_YOUR GOAL:_ Your task is to write out the complete listing exactly as it is shown.

## BEGIN DATA SECTION

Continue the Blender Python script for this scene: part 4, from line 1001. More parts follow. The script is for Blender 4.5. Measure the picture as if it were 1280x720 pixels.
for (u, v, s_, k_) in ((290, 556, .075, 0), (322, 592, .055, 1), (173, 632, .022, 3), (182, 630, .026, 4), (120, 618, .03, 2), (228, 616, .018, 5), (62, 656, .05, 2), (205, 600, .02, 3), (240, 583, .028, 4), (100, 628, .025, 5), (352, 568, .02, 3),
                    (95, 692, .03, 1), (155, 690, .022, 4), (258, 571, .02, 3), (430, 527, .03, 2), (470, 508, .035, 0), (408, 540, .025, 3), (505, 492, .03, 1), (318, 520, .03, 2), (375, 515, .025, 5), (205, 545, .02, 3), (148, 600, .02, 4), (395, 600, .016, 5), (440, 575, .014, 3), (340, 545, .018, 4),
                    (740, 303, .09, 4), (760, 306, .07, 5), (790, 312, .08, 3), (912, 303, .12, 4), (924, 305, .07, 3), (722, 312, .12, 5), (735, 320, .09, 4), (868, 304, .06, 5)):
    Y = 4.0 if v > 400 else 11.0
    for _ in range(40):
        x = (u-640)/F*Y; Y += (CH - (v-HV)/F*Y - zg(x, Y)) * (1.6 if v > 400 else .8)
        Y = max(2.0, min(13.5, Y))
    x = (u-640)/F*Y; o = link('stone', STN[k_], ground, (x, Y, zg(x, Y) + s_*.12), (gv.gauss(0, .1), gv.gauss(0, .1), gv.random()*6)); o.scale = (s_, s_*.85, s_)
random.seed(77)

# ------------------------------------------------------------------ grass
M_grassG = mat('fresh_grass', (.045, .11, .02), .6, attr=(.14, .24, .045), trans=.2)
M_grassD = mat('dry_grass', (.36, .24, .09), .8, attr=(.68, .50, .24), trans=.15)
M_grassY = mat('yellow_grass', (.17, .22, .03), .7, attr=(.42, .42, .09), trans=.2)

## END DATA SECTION

_RESULT:_
Continue the Blender Python script for this scene: part 4, from line 1001. More parts follow. The script is for Blender 4.5. Measure the picture as if it were 1280x720 pixels.
for (u, v, s_, k_) in ((290, 556, .075, 0), (322, 592, .055, 1), (173, 632, .022, 3), (182, 630, .026, 4), (120, 618, .03, 2), (228, 616, .018, 5), (62, 656, .05, 2), (205, 600, .02, 3), (240, 583, .028, 4), (100, 628, .025, 5), (352, 568, .02, 3),
                    (95, 692, .03, 1), (155, 690, .022, 4), (258, 571, .02, 3), (430, 527, .03, 2), (470, 508, .035, 0), (408, 540, .025, 3), (505, 492, .03, 1), (318, 520, .03, 2), (375, 515, .025, 5), (205, 545, .02, 3), (148, 600, .02, 4), (395, 600, .016, 5), (440, 575, .014, 3), (340, 545, .018, 4),
                    (740, 303, .09, 4), (760, 306, .07, 5), (790, 312, .08, 3), (912, 303, .12, 4), (924, 305, .07, 3), (722, 312, .12, 5), (735, 320, .09, 4), (868, 304, .06, 5)):
    Y = 4.0 if v > 400 else 11.0
    for _ in range(40):
        x = (u-640)/F*Y; Y += (CH - (v-HV)/F*Y - zg(x, Y)) * (1.6 if v > 400 else .8)
        Y = max(2.0, min(13.5, Y))
    x = (u-640)/F*Y; o = link('stone', STN[k_], ground, (x, Y, zg(x, Y) + s_*.12), (gv.gauss(0, .1), gv.gauss(0, .1), gv.random()*6)); o.scale = (s_, s_*.85, s_)
random.seed(77)

# ------------------------------------------------------------------ grass
M_grassG = mat('fresh_grass', (.045, .11, .02), .6, attr=(.14, .24, .045), trans=.2)
M_grassD = mat('dry_grass', (.36, .24, .09), .8, attr=(.68, .50, .24), trans=.15)
M_grassY = mat('yellow_grass', (.17, .22, .03), .7, attr=(.42, .42, .09), trans=.2)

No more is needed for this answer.